> **EXERCISE AIM**
Exactly the lines from the one with "Recreate this scene" through the one with "def rad(d): return d*PI/180" should be returned, both ends included and nothing else. Omit any pictures.

Scene script records:
○ ○ ○

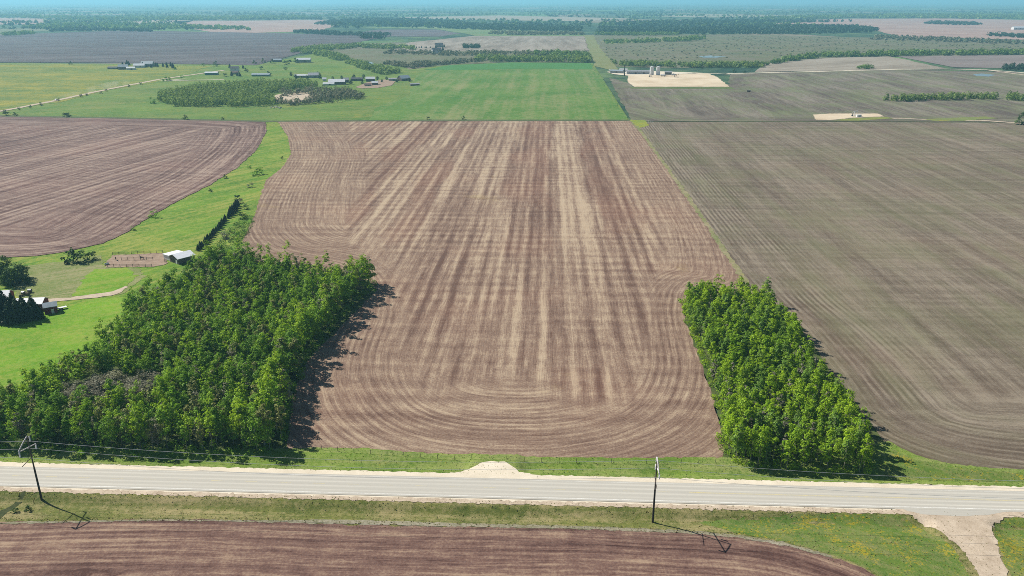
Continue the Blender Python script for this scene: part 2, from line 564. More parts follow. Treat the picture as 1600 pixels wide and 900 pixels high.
def sheet(name, pl, z, mat, step=None, conform=False, attr_fn=None, edge=None, jit=0.0, label=None, kind='structure'):
    """A flat piece of ground of its own: polygon pl at height z (over the bank and ditch when conform)."""
    if edge: pl = resample(pl, edge, jit)
    if step is None:
        V = np.array([(x, y, z) for x, y in pl]); F = [tuple(range(len(pl)))]
        me = mesh_np(name, V, F, mat)
    else:
        A = np.array(pl); lo, hi = A.min(0), A.max(0)
        gx, gy = np.meshgrid(np.arange(lo[0], hi[0], step), np.arange(lo[1], hi[1], step))
        G = np.stack([gx.ravel(), gy.ravel()], 1) + RNG.uniform(-.2, .2, (gx.size, 2)) * step
        G = G[inside(G, pl)]
        G = G[sdf(G, pl) > step * .35]
        pts = [Vector(p) for p in pl] + [Vector((float(a), float(b))) for a, b in G]
        m = len(pl)
        v, e, f, *_ = delaunay_2d_cdt(pts, [], [list(range(m))], 2, 1e-4)
        V2 = np.array([(p.x, p.y) for p in v])
        zz = (height(V2) if conform else np.zeros(len(V2))) + z
        V = np.column_stack([V2, zz])
        F = np.array([t for t in f if len(t) == 3])
        a = V2[F]
        cr = (a[:, 1, 0] - a[:, 0, 0]) * (a[:, 2, 1] - a[:, 0, 1]) - (a[:, 1, 1] - a[:, 0, 1]) * (a[:, 2, 0] - a[:, 0, 0])
        F[cr < 0] = F[cr < 0][:, ::-1]
        me = mesh_np(name, V, F, mat, attr_fn(V2) if attr_fn else None, smooth_shade=conform)
    if step is None and len(me.polygons) and me.polygons[0].normal.z < 0:
        me.flip_normals()
    return tag(obj(name, me), label, None, None, kind)


def tracks(pl, ang, head=40.0, fade=20.0, bands=None, ch=3, all_edge=False, front=None, soft=None, loops=(), headf=None):
    """Attributes of a worked field: passes run at ang from +Y, edge passes up to about head metres in."""
    soft = chaikin(soft or pl, ch)
    ur, uq = np.array([math.sin(ang), math.cos(ang)]), np.array([math.cos(ang), -math.sin(ang)])

    def fn(V2):
        d = sdf(V2, soft)
        d = np.where(inside(V2, soft), d, -d)
        u, v = V2 @ uq, V2 @ ur
        hd = headf(u, v) if headf else head
        m = 1 - smooth(hd, hd + fade, d + 5 * np.sin(u * .06) + 4 * np.sin(v * .045))
        if front is not None:                      # wide turning ground along the front end
            dr = v - front + 3 * np.sin(u * .05)
            m = np.maximum(m, 1 - smooth(30, 52, dr + 6 * np.sin(u * .11)))
        if all_edge: m = np.ones(len(V2))
        for (a_, b_), rad in loops:                # oval turns left where the passes met
            dl = seg_dist(V2, np.array(a_), np.array(b_))
            al = (V2 - np.array(a_)) @ np.array(UQ)
            side = np.sign(float((np.array(b_) - np.array(a_)) @ UQ))
            k_ = (1 - smooth(rad * .75, rad, dl + 2 * np.sin(u * .2))) * (1 - smooth(-2, 9, al * side))
            d = np.where(k_ > .35, rad + 30 - dl, d)
            m = np.maximum(m, k_ * .8)
        b = np.full(len(V2), .5)
        if bands:
            xs, vals = zip(*bands)
            b = np.interp(u + 3 * np.sin(v * .013) + 2 * np.sin(v * .05), xs, vals)
            b = .5 + (b - .5) * (1 - m) * smooth(0, 160, v - 330)
        return {"trk": ('FLOAT_VECTOR', np.column_stack([u, v, m])), "hed": ('FLOAT_VECTOR', np.column_stack([d, b, 0 * d]))}
    return fn


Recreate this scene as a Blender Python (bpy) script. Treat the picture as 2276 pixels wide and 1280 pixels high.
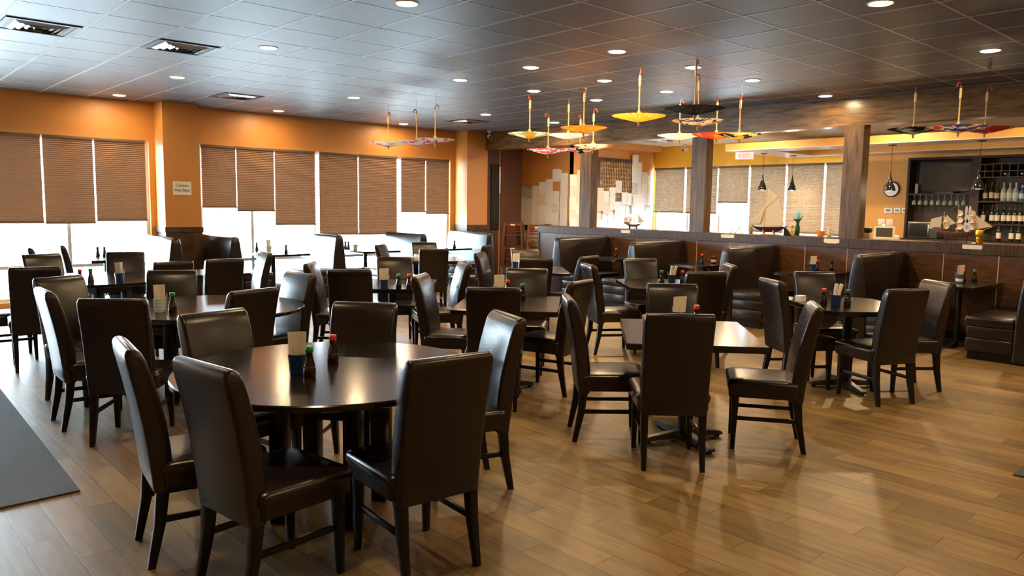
import bpy, bmesh, math, random
from mathutils import Vector, Matrix
random.seed(7)
for o in list(bpy.data.objects): bpy.data.objects.remove(o, do_unlink=True)
scene = bpy.context.scene
C = scene.collection
PI = math.pi
def rad(d): return d*PI/180

# ---------------------------------------------------------------- camera
HC = 1.58
CE = 3.09
def add_camera():
    yaw, pit, rol = 0.7366, 0.10684, 0.0144
    cy, sy, cp, sp = math.cos(yaw), math.sin(yaw), math.cos(pit), math.sin(pit)
    f = Vector((sy*cp, cy*cp, -sp)); r = Vector((cy, -sy, 0)); u = r.cross(f)
    cr, sr = math.cos(rol), math.sin(rol)
    r2 = r*cr+u*sr; u2 = u*cr-r*sr
    m = Matrix((( r2.x, u2.x, -f.x, 0), (r2.y, u2.y, -f.y, 0), (r2.z, u2.z, -f.z, HC), (0, 0, 0, 1)))
    cd = bpy.data.cameras.new('camera'); co = bpy.data.objects.new('camera', cd); C.objects.link(co)
    co.matrix_world = m
    cd.sensor_fit = 'HORIZONTAL'; cd.sensor_width = 36; cd.lens = 1707.4/2276*36
    cd.clip_start = 0.05; cd.clip_end = 300
    scene.camera = co
add_camera()
vs = scene.view_settings
vs.view_transform = 'Standard'; vs.look = 'None'; vs.gamma = 1; vs.use_curve_mapping = False
vs.exposure = 0.0
# ---------------------------------------------------------------- world: bright overcast daylight
W = bpy.data.worlds.new('world'); scene.world = W; W.use_nodes = True
bg = W.node_tree.nodes['Background']
bg.inputs[0].default_value = (0.74, 0.89, 1.0, 1); bg.inputs[1].default_value = 38.0
LAMP_W = 23.0

# ---------------------------------------------------------------- materials
MATS = {}
def mat(name, col, rough=.5, metal=0, spec=.5, emit=None, estr=0, noise=None, bump=0, trans=0, coat=0, alpha=None):
    if name in MATS: return MATS[name]
    m = bpy.data.materials.new(name); m.use_nodes = True
    nt = m.node_tree; b = nt.nodes['Principled BSDF']
    b.inputs['Base Color'].default_value = (*col, 1)
    b.inputs['Roughness'].default_value = rough; b.inputs['Metallic'].default_value = metal
    b.inputs['Specular IOR Level'].default_value = spec
    if coat: b.inputs['Coat Weight'].default_value = coat; b.inputs['Coat Roughness'].default_value = .08
    if trans: b.inputs['Transmission Weight'].default_value = trans
    if emit: b.inputs['Emission Color'].default_value = (*emit, 1); b.inputs['Emission Strength'].default_value = estr
    if noise:
        sc, amt = noise[0], noise[1]; st = noise[2] if len(noise) > 2 else (1, 1, 1)
        tc = nt.nodes.new('ShaderNodeTexCoord'); mp = nt.nodes.new('ShaderNodeMapping'); mp.inputs['Scale'].default_value = st
        nz = nt.nodes.new('ShaderNodeTexNoise'); nz.inputs['Scale'].default_value = sc; nz.inputs['Detail'].default_value = 6
        rp = nt.nodes.new('ShaderNodeValToRGB')
        rp.color_ramp.elements[0].position = .3; rp.color_ramp.elements[1].position = .7
        rp.color_ramp.elements[0].color = (*[c*(1-amt) for c in col], 1); rp.color_ramp.elements[1].color = (*[min(1, c*(1+amt)) for c in col], 1)
        nt.links.new(tc.outputs['Object'], mp.inputs[0]); nt.links.new(mp.outputs[0], nz.inputs['Vector'])
        nt.links.new(nz.outputs[0], rp.inputs[0]); nt.links.new(rp.outputs[0], b.inputs['Base Color'])
        if bump:
            bp = nt.nodes.new('ShaderNodeBump'); bp.inputs['Strength'].default_value = bump; bp.inputs['Distance'].default_value = .01
            nt.links.new(nz.outputs[0], bp.inputs['Height']); nt.links.new(bp.outputs[0], b.inputs['Normal'])
    MATS[name] = m
    return m
def N(m, t): return m.node_tree.nodes.new(t)
def Lk(m, a, b): m.node_tree.links.new(a, b)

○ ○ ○

> **EXERCISE OUTPUT**
Recreate this scene as a Blender Python (bpy) script. Treat the picture as 2276 pixels wide and 1280 pixels high.
import bpy, bmesh, math, random
from mathutils import Vector, Matrix
random.seed(7)
for o in list(bpy.data.objects): bpy.data.objects.remove(o, do_unlink=True)
scene = bpy.context.scene
C = scene.collection
PI = math.pi
def rad(d): return d*PI/180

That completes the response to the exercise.